DO THIS>
Extract exactly those lines that lie between the start of the material and the line with "obj('door_gasket', B(FX0 +", including both boundary lines and no others.

SOURCE DATA>
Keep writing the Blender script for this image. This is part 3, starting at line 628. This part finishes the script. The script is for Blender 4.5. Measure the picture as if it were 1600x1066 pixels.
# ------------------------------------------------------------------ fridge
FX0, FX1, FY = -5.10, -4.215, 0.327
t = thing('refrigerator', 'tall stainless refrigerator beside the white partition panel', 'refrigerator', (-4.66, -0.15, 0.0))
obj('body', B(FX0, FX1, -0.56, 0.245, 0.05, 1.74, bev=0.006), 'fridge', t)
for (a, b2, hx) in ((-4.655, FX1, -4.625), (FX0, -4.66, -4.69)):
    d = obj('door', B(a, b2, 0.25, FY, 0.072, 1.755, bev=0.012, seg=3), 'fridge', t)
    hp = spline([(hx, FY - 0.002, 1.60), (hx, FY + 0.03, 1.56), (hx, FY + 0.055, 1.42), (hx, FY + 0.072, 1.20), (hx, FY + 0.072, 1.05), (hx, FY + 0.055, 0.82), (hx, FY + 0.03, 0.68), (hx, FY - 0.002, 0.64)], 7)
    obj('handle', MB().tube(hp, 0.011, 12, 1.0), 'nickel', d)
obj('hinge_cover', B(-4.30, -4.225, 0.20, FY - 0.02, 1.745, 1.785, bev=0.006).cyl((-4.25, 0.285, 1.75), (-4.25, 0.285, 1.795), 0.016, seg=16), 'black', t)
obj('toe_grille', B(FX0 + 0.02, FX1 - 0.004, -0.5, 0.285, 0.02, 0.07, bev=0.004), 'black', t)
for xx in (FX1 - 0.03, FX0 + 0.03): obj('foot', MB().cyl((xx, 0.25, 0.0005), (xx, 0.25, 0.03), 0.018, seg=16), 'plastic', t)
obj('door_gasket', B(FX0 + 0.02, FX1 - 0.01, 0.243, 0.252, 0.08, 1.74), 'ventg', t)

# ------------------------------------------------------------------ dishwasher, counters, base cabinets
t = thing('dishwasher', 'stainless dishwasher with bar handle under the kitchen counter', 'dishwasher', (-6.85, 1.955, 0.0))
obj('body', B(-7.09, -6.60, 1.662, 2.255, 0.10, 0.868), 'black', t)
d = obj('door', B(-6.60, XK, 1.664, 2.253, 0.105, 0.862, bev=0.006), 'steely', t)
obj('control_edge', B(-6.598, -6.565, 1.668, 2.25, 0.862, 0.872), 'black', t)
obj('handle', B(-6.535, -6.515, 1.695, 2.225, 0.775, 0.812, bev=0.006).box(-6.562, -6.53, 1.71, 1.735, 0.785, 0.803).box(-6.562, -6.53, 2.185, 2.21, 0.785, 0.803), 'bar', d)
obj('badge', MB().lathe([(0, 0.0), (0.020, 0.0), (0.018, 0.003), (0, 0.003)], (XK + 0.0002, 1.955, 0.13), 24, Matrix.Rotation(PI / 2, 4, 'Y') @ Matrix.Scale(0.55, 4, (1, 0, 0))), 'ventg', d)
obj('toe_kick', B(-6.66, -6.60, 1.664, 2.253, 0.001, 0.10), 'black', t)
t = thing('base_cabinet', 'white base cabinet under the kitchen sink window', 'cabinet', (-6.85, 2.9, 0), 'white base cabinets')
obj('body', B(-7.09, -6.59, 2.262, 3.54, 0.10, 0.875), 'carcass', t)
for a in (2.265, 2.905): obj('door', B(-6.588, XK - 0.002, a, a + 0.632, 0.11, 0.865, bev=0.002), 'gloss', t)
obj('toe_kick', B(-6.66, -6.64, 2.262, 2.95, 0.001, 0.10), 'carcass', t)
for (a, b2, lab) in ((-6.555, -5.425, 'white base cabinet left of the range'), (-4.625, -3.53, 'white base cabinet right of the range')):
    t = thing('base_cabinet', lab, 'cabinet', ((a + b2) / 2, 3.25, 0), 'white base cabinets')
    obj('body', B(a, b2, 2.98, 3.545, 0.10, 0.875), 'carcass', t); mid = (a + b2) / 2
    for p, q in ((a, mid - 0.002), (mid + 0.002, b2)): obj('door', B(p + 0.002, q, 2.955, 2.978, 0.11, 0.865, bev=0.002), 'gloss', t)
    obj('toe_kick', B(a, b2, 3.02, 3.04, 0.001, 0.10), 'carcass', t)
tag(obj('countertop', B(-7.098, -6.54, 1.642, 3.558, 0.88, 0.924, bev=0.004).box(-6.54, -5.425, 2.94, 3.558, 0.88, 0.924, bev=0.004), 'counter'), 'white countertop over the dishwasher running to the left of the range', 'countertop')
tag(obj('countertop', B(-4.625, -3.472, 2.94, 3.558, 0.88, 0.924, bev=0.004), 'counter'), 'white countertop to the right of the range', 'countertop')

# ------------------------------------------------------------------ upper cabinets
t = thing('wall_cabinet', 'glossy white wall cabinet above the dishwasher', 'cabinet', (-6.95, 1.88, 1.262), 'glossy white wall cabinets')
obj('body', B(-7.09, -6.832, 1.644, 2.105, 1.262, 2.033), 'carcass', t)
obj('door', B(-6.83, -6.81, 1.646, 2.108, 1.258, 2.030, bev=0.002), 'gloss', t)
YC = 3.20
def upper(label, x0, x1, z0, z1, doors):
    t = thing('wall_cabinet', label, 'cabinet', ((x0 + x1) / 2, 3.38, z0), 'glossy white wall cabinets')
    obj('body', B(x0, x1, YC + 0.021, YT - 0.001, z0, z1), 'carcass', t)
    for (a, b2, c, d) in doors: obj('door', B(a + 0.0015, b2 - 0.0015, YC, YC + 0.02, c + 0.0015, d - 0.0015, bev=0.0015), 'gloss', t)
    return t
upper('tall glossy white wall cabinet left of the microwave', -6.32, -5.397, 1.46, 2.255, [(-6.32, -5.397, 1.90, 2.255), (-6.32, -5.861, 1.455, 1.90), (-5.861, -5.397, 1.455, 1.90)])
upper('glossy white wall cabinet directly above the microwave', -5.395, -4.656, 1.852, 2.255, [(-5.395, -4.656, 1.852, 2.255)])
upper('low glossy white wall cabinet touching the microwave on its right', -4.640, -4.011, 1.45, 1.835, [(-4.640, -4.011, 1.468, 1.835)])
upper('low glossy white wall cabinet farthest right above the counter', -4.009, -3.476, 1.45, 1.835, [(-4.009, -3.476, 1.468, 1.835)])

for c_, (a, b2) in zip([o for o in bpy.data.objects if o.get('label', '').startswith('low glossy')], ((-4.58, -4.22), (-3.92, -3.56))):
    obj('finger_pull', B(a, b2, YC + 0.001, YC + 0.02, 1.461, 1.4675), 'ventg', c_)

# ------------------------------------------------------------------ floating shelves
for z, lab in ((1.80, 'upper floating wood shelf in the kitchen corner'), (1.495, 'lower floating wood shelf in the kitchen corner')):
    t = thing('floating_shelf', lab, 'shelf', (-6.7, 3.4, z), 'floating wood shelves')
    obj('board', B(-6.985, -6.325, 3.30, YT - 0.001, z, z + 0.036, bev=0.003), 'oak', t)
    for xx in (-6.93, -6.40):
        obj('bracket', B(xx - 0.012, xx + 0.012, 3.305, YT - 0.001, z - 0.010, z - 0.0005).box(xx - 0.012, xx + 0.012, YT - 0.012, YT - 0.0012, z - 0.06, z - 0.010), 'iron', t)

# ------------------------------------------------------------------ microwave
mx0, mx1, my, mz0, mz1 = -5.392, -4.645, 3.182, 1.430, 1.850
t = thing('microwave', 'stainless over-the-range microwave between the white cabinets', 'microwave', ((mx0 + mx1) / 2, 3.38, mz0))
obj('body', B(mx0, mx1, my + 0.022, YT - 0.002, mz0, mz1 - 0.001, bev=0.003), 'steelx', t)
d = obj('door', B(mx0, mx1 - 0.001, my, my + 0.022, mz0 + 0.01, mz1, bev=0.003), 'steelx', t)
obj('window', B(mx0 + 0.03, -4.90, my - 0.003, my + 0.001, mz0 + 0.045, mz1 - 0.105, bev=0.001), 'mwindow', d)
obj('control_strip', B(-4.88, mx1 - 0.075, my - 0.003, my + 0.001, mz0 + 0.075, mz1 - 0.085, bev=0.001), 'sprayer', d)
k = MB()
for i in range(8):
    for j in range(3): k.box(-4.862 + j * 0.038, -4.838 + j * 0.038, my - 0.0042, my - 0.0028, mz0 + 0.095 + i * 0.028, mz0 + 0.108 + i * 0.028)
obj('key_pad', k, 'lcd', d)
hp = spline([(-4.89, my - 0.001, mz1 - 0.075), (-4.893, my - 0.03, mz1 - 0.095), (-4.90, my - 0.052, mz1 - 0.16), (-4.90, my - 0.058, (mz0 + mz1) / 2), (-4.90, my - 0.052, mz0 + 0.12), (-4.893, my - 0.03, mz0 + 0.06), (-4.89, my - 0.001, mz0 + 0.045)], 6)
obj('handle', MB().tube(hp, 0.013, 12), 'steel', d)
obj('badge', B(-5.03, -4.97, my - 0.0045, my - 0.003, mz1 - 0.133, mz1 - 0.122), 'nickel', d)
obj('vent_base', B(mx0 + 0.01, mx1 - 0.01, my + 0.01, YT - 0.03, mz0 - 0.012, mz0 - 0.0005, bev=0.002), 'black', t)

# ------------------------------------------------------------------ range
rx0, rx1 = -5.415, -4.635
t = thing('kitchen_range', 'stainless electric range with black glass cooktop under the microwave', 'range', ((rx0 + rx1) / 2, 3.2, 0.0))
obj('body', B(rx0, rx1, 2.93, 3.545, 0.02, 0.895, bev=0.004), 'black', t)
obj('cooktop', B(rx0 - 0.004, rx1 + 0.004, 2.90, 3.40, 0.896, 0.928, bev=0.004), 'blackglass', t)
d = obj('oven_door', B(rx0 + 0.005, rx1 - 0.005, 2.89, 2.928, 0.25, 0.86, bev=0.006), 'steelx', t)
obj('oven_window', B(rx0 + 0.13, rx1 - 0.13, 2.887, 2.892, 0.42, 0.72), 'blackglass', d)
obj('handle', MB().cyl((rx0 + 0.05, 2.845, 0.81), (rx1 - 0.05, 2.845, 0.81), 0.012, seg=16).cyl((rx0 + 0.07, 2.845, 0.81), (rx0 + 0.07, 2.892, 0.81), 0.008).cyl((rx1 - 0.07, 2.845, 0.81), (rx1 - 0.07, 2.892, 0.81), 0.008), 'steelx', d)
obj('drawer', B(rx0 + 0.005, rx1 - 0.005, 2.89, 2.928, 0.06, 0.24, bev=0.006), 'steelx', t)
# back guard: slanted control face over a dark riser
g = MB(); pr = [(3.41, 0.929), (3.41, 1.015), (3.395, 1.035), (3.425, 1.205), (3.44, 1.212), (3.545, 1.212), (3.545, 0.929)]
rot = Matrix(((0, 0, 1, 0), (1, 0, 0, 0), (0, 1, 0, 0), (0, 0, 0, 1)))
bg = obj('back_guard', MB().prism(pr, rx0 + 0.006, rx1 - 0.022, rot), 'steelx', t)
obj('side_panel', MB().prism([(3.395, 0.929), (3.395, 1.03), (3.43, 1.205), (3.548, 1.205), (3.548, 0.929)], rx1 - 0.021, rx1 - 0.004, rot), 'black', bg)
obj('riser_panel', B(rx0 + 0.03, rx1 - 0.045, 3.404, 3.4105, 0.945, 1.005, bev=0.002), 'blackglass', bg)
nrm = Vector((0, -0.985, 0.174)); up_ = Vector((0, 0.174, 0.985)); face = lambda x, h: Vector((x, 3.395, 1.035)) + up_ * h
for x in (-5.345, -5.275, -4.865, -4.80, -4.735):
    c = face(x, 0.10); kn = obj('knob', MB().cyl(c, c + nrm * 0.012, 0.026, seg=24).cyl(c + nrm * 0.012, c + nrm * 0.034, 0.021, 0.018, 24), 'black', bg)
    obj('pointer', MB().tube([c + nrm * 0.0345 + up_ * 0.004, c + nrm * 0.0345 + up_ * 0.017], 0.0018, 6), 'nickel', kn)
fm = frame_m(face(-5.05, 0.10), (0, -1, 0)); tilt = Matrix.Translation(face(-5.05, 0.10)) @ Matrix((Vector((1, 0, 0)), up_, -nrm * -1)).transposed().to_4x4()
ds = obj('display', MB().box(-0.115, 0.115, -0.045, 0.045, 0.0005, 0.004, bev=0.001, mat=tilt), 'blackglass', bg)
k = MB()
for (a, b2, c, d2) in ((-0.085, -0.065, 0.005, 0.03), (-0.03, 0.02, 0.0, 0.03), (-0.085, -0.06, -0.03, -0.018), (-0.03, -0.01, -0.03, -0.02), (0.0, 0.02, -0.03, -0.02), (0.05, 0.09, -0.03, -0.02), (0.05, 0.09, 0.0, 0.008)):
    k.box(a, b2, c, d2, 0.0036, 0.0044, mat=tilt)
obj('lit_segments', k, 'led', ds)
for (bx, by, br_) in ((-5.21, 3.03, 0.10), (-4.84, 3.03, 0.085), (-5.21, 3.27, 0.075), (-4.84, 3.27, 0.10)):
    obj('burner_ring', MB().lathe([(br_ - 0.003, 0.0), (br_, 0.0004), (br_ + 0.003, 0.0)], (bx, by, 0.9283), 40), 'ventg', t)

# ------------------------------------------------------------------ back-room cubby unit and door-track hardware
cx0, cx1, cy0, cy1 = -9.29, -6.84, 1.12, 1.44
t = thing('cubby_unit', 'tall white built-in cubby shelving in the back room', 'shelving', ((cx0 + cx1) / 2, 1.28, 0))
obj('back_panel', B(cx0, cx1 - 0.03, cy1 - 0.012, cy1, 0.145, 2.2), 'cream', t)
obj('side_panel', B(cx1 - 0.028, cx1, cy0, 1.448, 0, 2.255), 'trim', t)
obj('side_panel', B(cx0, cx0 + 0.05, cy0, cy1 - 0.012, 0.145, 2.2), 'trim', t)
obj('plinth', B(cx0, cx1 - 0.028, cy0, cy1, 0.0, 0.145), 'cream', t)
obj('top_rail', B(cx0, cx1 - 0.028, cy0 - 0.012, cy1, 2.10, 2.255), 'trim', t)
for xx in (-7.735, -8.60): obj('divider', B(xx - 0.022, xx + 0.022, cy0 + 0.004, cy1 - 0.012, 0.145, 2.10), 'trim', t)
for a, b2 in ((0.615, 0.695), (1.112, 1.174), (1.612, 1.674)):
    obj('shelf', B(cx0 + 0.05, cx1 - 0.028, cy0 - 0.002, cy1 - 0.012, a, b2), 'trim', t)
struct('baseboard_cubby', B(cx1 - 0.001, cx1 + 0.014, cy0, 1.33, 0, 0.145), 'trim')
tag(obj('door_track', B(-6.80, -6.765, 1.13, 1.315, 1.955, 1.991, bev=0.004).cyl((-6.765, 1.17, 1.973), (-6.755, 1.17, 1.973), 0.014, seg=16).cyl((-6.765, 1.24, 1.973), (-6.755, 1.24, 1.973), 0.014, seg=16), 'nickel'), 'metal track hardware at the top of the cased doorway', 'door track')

FULL RESPONSE>
Keep writing the Blender script for this image. This is part 3, starting at line 628. This part finishes the script. The script is for Blender 4.5. Measure the picture as if it were 1600x1066 pixels.
# ------------------------------------------------------------------ fridge
FX0, FX1, FY = -5.10, -4.215, 0.327
t = thing('refrigerator', 'tall stainless refrigerator beside the white partition panel', 'refrigerator', (-4.66, -0.15, 0.0))
obj('body', B(FX0, FX1, -0.56, 0.245, 0.05, 1.74, bev=0.006), 'fridge', t)
for (a, b2, hx) in ((-4.655, FX1, -4.625), (FX0, -4.66, -4.69)):
    d = obj('door', B(a, b2, 0.25, FY, 0.072, 1.755, bev=0.012, seg=3), 'fridge', t)
    hp = spline([(hx, FY - 0.002, 1.60), (hx, FY + 0.03, 1.56), (hx, FY + 0.055, 1.42), (hx, FY + 0.072, 1.20), (hx, FY + 0.072, 1.05), (hx, FY + 0.055, 0.82), (hx, FY + 0.03, 0.68), (hx, FY - 0.002, 0.64)], 7)
    obj('handle', MB().tube(hp, 0.011, 12, 1.0), 'nickel', d)
obj('hinge_cover', B(-4.30, -4.225, 0.20, FY - 0.02, 1.745, 1.785, bev=0.006).cyl((-4.25, 0.285, 1.75), (-4.25, 0.285, 1.795), 0.016, seg=16), 'black', t)
obj('toe_grille', B(FX0 + 0.02, FX1 - 0.004, -0.5, 0.285, 0.02, 0.07, bev=0.004), 'black', t)
for xx in (FX1 - 0.03, FX0 + 0.03): obj('foot', MB().cyl((xx, 0.25, 0.0005), (xx, 0.25, 0.03), 0.018, seg=16), 'plastic', t)
obj('door_gasket', B(FX0 + 0.02, FX1 - 0.01, 0.243, 0.252, 0.08, 1.74), 'ventg', t)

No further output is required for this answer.